Learn through observing. “Mirror neurons,” activated when we observe someone performing an action, help us learn new tasks and behaviors. Athletes often acquire skills by watching teammates drill, score and fumble.

Read the signs. Mirror neurons can also pick up on facial expressions, gestures and signals. You develop empathy by learning how to read other people’s body language.

Learn through mentoring. Observing your mentors helps you acquire some of their knowledge and experience. When you value their expertise, your mirror neurons are highly sensitized and responsive. Conversely, you fortify your own learning when you teach others.

Use case studies. When you read a case study that describes real customers and their experiences, you activate your mirror neurons to raise your level of understanding. The human brain is social, finely tuned to seek opportunities to connect and understand.

Take advantage of direct experience. One of the most powerful ways to gain direct experience, while also flexing your cognitive muscles, is taking a “walkabout” (also known as “management by walking around”). Taking time to talk with staff is one of the smartest leadership practices and well worth the invested time. When you share experiences, you gain a more comprehensive understanding of what happens at other organizational levels.

Use both sides of the brain. Leadership involves both brain hemispheres. The left hemisphere is the primary source of neural information for routine tasks. The right deals with novelty and innovation, including experiences and data that are less structured. The right hemisphere is more image-based and operates in the realm of metaphors. Think of this division as big-picture vs. small-picture thinking. You’ll need to master both hemispheres to successfully navigate complex business systems, even if you prefer one way of thinking over the other.

Use pattern recognition. Your brain scans your environment for patterns, discerns order and creates meaning from large amounts of data. Your organization depends on you to sift through this data quickly and assess the situation so you can determine appropriate actions. Superior pattern recognition is a major competitive advantage for consolidating learning and simplifying information (without being simplistic).

Play as hard as you work. If you’re not enjoying yourself, you won’t stay with a task long enough to master it. Find ways to bring enjoyment to your work. Studies show that being in a good mood sets the stage for enhanced creativity and decision-making. Play improves your ability to reason and make sense of the world.

Seek out novelty. The right brain is dedicated to discovery, exploration and processing of new experiences. Newly acquired knowledge is transferred to the left hemisphere, where it is organized, encoded and made available for routine use. The more you actively engage in new experiences, the more proficient you become at learning, thus preserving cognitive fitness. When you’re receptive to novelty and innovation, you tend to be better in a crisis because you spot opportunities for growth.

Develop a beginner’s mind. Buddhists advocate developing a “beginner’s mind,” in which you step back from current thinking and conventions to cultivate new solutions. When you don’t feel compelled to have all the answers and allow for doubt, you encourage fresh perspectives.

Cognitive Fitness as a Competitive Advantage

There are many ways to flex your brain, and you don’t even have to invest in a gym or special equipment-just the right mindset.
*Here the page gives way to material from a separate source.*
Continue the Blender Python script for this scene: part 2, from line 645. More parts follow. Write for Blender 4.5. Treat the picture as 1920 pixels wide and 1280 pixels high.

Challenge and expand your worldview by reading different genres of books, visiting new places and listening to diverse viewpoints.

If you tend to be analytical, engage in activities that stimulate the right brain, which governs creative tasks. Expand your vocabulary, conceptual storehouse and general perspective.

Make an ongoing commitment to immersing your management teams in new systems and ways of thinking.  Avoid filling teams with people who have followed the same career path as your own. Selection and succession plans that draw from an executive pool whose members think alike limit organizational competitiveness.

Cognitive fitness can prove to be your most sustainable competitive advantage. Promote a rich working environment where healthy brains thrive and you and your teams achieve your full potential.